WRITTEN INSTRUCTION: Copy out all the lines in the records that include the word "script".

Entries with scene source code:
....................

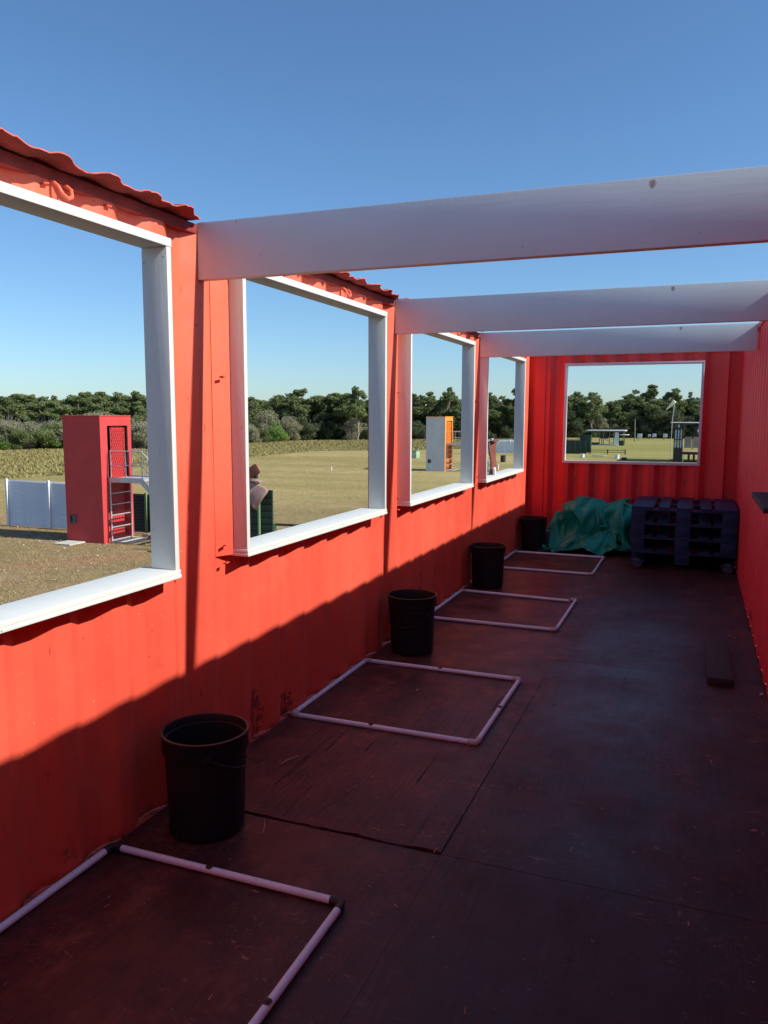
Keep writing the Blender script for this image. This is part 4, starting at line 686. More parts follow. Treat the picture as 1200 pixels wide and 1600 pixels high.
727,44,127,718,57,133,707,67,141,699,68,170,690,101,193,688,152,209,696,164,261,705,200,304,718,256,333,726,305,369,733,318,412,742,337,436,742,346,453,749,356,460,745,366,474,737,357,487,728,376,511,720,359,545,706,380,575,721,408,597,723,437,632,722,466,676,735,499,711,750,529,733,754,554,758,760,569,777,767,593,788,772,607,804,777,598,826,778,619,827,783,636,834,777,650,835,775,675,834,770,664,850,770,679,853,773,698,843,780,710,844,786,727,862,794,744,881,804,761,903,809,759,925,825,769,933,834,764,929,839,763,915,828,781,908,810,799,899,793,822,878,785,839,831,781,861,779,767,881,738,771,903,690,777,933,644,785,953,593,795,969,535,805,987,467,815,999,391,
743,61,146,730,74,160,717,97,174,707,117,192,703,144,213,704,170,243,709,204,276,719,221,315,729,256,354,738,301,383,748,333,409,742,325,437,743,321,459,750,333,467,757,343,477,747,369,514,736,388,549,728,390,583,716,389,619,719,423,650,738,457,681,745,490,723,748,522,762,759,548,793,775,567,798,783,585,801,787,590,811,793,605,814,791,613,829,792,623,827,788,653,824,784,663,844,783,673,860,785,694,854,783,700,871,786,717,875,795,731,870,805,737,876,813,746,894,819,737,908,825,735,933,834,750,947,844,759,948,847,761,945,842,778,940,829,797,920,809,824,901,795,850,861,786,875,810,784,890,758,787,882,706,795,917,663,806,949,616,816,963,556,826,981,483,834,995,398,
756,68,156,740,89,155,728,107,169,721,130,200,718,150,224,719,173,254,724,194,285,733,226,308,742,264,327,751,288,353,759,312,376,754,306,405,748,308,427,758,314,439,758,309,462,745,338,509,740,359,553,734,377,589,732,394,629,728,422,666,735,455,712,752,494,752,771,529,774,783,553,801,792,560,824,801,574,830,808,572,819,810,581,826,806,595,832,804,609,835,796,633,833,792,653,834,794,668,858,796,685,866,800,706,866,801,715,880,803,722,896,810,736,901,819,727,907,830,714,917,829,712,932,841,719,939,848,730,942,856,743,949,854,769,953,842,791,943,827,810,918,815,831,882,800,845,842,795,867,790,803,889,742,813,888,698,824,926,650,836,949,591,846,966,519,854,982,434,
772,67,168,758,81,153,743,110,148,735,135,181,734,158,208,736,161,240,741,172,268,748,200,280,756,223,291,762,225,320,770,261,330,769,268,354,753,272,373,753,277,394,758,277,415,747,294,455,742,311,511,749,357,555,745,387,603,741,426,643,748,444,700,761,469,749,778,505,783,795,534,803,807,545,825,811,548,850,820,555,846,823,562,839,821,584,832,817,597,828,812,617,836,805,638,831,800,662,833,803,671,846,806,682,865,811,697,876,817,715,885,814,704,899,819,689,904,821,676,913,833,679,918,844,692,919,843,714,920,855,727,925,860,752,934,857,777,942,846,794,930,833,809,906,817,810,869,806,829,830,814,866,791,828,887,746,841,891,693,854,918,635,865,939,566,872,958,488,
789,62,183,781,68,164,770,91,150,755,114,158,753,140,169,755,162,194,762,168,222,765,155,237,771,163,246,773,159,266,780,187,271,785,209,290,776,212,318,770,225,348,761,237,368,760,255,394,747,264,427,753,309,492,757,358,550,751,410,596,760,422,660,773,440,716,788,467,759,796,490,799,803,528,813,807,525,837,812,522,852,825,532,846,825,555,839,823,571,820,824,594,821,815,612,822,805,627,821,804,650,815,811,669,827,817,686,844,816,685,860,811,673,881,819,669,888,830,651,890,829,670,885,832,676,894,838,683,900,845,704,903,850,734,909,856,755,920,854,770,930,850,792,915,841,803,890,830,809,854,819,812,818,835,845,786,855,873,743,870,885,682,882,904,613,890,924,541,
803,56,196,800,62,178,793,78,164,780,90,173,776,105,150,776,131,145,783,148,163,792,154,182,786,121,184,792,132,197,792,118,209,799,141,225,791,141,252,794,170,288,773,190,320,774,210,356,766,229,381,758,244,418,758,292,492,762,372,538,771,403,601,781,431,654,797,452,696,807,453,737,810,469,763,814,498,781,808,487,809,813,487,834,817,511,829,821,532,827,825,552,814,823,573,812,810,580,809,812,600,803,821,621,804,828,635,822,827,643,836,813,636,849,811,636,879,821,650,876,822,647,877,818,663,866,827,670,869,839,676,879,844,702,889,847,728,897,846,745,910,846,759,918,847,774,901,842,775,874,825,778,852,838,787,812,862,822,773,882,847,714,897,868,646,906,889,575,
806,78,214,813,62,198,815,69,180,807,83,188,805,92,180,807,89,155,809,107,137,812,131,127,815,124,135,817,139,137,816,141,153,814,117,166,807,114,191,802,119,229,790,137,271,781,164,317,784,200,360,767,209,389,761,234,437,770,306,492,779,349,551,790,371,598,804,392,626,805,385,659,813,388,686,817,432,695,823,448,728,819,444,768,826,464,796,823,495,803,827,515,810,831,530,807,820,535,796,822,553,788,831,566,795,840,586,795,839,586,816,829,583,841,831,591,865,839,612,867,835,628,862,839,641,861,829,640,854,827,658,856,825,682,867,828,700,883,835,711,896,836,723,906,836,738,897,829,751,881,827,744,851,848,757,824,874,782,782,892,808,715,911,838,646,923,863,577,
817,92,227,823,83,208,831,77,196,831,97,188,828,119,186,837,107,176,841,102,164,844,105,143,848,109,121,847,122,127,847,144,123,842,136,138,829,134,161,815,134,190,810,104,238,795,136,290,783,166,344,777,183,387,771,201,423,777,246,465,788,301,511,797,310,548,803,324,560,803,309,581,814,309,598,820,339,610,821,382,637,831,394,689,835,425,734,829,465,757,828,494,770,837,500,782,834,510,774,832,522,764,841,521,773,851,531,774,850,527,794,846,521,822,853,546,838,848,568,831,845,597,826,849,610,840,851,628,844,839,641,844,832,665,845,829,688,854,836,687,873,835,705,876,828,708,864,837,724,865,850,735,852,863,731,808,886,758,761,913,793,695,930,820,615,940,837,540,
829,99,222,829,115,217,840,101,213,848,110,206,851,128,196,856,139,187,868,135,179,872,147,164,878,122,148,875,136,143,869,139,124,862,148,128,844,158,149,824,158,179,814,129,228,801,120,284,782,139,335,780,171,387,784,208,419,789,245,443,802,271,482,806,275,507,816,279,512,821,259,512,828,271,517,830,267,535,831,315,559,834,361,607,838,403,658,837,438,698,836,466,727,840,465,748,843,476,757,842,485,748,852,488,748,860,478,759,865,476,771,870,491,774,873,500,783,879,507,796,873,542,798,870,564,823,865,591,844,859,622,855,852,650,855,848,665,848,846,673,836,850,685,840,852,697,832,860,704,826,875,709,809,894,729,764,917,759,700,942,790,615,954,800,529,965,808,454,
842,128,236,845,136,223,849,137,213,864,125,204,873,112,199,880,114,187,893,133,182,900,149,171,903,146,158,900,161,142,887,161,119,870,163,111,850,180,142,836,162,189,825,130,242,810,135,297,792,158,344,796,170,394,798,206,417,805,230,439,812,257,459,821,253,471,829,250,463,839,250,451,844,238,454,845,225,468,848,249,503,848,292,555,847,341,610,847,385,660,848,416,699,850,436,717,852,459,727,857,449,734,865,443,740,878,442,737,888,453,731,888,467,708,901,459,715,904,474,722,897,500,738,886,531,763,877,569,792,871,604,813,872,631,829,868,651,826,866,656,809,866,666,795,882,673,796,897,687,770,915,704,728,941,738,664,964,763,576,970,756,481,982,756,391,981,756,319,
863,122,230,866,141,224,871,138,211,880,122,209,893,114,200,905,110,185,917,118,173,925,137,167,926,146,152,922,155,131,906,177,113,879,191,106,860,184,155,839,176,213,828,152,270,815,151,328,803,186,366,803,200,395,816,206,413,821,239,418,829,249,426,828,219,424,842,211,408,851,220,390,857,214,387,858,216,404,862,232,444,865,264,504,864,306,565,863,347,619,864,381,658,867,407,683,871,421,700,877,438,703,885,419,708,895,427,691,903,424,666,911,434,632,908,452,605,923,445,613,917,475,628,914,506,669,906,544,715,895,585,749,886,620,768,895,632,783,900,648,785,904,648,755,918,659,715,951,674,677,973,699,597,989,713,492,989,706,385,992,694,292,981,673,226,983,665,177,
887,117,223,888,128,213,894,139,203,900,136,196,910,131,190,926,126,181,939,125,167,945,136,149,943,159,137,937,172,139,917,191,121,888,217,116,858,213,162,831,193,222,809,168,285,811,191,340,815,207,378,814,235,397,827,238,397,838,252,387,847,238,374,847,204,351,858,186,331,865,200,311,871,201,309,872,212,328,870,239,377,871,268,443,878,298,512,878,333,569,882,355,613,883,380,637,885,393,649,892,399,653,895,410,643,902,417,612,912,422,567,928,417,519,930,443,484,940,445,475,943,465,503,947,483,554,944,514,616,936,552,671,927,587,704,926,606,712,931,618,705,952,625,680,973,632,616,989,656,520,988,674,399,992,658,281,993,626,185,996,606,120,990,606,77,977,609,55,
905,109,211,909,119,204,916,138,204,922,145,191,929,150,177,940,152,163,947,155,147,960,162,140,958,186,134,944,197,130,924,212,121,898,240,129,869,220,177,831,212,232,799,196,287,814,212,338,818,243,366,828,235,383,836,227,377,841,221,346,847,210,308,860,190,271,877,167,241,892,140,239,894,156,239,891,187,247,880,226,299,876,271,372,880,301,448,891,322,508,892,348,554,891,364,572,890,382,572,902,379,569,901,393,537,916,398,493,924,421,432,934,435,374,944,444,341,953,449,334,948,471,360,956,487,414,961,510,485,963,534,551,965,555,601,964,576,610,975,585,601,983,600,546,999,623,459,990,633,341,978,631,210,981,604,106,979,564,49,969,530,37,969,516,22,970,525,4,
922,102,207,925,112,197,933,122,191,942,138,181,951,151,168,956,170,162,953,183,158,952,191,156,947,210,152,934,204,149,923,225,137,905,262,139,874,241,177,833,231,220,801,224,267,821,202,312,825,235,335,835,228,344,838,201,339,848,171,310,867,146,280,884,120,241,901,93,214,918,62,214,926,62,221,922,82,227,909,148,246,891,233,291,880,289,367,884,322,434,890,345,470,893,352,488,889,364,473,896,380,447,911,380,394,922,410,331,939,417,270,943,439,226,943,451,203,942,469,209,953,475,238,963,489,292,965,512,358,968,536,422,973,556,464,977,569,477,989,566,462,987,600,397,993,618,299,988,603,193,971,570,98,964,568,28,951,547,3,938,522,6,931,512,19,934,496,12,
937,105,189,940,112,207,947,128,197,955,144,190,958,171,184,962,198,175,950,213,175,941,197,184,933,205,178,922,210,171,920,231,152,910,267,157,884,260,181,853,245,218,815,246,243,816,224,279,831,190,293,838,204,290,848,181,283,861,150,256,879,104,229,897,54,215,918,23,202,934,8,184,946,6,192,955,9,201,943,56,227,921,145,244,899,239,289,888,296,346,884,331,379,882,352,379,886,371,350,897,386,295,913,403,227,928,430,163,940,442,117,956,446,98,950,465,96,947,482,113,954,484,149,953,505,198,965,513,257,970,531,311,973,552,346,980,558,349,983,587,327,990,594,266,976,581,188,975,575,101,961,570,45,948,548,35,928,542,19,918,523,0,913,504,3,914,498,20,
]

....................

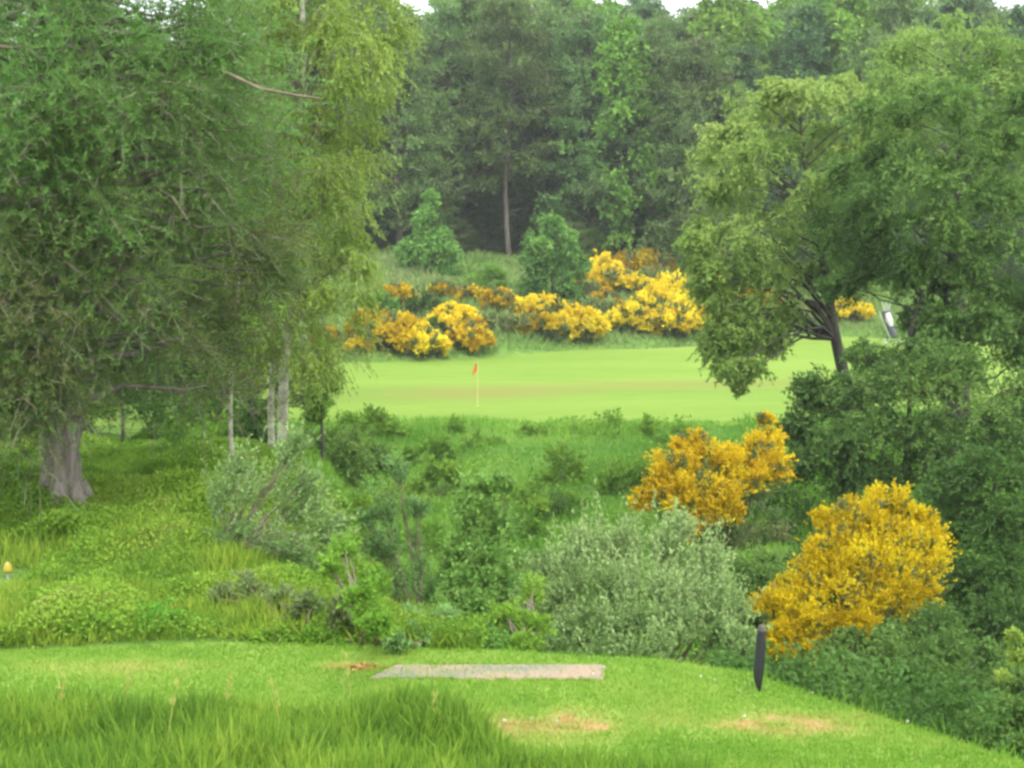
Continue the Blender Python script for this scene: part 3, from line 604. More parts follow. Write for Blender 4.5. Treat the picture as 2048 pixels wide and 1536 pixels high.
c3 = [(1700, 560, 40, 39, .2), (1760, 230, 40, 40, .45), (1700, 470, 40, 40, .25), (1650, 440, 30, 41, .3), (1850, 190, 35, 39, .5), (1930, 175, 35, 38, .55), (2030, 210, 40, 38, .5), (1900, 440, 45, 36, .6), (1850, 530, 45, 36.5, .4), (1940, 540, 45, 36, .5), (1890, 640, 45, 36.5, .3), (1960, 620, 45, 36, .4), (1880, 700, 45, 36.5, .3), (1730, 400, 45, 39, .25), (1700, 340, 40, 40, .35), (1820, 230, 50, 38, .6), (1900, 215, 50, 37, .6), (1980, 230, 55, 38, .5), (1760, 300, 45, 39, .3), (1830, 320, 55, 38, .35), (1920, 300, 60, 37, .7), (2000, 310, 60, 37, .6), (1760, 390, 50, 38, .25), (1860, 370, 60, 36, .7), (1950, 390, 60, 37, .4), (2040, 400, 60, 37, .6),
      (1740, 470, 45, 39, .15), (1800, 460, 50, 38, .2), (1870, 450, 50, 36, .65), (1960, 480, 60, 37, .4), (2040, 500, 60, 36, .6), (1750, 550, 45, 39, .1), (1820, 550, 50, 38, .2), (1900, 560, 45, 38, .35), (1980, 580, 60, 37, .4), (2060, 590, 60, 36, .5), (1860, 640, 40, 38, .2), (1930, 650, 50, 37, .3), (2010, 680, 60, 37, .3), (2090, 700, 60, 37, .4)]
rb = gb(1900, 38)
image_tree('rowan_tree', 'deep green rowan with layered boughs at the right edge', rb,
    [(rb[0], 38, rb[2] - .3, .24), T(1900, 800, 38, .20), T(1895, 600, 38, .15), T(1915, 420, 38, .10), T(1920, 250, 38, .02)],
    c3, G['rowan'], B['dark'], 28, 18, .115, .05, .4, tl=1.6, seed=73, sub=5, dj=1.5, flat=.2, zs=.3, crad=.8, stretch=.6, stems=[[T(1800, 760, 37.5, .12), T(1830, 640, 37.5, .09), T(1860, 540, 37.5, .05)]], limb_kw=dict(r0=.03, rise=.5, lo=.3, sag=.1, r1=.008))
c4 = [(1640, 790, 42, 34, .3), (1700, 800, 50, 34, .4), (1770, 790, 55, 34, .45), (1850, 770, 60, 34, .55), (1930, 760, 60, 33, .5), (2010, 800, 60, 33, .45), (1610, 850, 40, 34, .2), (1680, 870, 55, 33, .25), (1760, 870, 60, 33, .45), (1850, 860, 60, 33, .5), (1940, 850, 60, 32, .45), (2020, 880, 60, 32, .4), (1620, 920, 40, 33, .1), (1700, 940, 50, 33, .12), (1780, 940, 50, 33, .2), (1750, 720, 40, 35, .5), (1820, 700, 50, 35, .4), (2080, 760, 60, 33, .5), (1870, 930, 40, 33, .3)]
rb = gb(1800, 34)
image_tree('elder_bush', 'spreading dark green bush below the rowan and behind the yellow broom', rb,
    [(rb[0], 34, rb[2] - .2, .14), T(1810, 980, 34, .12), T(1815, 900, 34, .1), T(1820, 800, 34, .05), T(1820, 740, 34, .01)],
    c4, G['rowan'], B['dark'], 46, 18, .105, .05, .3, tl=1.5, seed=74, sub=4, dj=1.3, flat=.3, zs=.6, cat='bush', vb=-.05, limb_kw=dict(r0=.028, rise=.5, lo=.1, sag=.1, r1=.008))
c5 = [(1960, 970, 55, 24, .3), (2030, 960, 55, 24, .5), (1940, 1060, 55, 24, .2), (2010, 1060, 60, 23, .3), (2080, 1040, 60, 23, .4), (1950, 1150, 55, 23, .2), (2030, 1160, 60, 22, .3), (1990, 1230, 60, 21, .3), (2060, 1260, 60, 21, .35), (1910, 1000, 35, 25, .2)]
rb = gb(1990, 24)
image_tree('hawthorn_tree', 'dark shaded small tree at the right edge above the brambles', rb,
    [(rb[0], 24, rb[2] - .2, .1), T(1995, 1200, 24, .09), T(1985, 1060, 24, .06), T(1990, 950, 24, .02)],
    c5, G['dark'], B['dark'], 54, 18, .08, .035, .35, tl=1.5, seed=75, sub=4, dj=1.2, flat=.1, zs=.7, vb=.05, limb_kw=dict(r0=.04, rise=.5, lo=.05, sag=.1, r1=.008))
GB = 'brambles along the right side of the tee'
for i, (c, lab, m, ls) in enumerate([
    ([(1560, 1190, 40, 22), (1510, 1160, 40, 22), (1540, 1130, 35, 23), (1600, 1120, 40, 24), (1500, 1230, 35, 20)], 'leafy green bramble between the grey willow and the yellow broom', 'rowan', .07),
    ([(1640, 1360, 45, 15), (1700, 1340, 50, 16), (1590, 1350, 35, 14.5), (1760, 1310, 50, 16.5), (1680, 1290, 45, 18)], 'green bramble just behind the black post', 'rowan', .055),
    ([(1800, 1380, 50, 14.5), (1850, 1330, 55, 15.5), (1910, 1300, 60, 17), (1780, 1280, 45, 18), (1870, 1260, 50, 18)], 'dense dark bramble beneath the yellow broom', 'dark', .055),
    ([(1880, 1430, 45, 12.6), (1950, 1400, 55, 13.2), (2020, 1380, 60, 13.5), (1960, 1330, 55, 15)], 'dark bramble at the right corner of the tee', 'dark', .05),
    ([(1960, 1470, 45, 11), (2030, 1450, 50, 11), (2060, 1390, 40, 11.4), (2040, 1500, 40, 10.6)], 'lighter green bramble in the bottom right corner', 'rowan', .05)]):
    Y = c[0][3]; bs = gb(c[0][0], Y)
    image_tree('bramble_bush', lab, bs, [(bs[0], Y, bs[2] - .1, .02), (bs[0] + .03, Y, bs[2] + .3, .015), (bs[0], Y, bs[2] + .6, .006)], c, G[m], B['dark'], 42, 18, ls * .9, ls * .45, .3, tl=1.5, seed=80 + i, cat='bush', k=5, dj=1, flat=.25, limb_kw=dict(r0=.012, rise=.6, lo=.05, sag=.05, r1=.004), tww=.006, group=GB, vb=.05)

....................

SOLUTION TO THIS EXERCISE:
Keep writing the Blender script for this image. This is part 4, starting at line 686. More parts follow. Treat the picture as 1200 pixels wide and 1600 pixels high.
Continue the Blender Python script for this scene: part 3, from line 604. More parts follow. Write for Blender 4.5. Treat the picture as 2048 pixels wide and 1536 pixels high.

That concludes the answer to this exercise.